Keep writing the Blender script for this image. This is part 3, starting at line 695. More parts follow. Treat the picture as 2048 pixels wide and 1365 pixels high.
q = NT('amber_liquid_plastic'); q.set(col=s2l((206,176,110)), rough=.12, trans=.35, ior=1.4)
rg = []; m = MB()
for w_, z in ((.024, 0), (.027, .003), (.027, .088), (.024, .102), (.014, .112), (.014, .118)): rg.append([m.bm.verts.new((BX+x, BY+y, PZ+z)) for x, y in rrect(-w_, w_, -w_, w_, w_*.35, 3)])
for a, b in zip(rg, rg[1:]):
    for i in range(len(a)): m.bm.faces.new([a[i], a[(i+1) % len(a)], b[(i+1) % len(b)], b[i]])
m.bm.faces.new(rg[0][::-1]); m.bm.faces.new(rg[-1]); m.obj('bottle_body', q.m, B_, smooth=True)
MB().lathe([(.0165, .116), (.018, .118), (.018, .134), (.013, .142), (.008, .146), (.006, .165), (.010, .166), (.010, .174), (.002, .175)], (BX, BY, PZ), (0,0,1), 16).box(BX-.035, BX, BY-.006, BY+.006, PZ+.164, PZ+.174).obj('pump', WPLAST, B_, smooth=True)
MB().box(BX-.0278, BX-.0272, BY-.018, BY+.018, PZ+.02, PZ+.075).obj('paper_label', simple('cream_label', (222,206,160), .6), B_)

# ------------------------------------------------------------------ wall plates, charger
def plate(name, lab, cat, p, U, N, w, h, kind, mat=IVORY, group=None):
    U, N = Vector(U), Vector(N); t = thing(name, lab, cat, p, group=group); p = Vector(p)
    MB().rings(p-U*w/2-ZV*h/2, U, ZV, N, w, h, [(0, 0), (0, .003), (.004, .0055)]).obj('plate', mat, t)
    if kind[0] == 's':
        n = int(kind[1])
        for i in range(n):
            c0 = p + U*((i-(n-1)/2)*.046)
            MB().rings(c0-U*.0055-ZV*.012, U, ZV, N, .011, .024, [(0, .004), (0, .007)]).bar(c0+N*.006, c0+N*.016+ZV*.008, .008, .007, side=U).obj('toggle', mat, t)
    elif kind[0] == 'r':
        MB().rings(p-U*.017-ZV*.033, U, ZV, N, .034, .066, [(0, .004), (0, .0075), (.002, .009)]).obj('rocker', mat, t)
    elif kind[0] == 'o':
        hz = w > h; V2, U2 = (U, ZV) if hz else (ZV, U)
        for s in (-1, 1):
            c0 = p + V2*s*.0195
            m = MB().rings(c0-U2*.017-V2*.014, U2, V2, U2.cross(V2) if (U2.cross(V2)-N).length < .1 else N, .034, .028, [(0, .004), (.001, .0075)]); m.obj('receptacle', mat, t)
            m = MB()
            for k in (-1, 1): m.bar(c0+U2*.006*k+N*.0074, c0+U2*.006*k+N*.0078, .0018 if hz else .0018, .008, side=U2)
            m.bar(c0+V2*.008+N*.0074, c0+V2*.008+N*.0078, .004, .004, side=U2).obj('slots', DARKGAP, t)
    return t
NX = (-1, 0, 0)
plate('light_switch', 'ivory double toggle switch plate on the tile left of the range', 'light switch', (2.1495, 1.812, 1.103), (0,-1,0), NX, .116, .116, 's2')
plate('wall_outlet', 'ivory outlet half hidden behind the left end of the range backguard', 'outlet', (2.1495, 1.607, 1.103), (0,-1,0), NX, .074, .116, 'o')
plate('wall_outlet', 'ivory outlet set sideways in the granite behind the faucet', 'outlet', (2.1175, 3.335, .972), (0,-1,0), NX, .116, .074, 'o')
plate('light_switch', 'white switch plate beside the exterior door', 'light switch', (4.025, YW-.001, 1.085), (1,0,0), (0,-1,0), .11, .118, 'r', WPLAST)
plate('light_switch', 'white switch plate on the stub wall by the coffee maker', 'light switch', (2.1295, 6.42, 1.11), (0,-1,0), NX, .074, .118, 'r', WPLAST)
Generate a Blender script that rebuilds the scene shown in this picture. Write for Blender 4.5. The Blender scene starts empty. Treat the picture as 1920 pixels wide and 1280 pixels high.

━━━

> _Goal_
The first line of the records and every line down to the line with "(222,206,160), .6), B_)" must be quoted exactly; leave out all else.

> _Correct answer_
Keep writing the Blender script for this image. This is part 3, starting at line 695. More parts follow. Treat the picture as 2048 pixels wide and 1365 pixels high.
q = NT('amber_liquid_plastic'); q.set(col=s2l((206,176,110)), rough=.12, trans=.35, ior=1.4)
rg = []; m = MB()
for w_, z in ((.024, 0), (.027, .003), (.027, .088), (.024, .102), (.014, .112), (.014, .118)): rg.append([m.bm.verts.new((BX+x, BY+y, PZ+z)) for x, y in rrect(-w_, w_, -w_, w_, w_*.35, 3)])
for a, b in zip(rg, rg[1:]):
    for i in range(len(a)): m.bm.faces.new([a[i], a[(i+1) % len(a)], b[(i+1) % len(b)], b[i]])
m.bm.faces.new(rg[0][::-1]); m.bm.faces.new(rg[-1]); m.obj('bottle_body', q.m, B_, smooth=True)
MB().lathe([(.0165, .116), (.018, .118), (.018, .134), (.013, .142), (.008, .146), (.006, .165), (.010, .166), (.010, .174), (.002, .175)], (BX, BY, PZ), (0,0,1), 16).box(BX-.035, BX, BY-.006, BY+.006, PZ+.164, PZ+.174).obj('pump', WPLAST, B_, smooth=True)
MB().box(BX-.0278, BX-.0272, BY-.018, BY+.018, PZ+.02, PZ+.075).obj('paper_label', simple('cream_label', (222,206,160), .6), B_)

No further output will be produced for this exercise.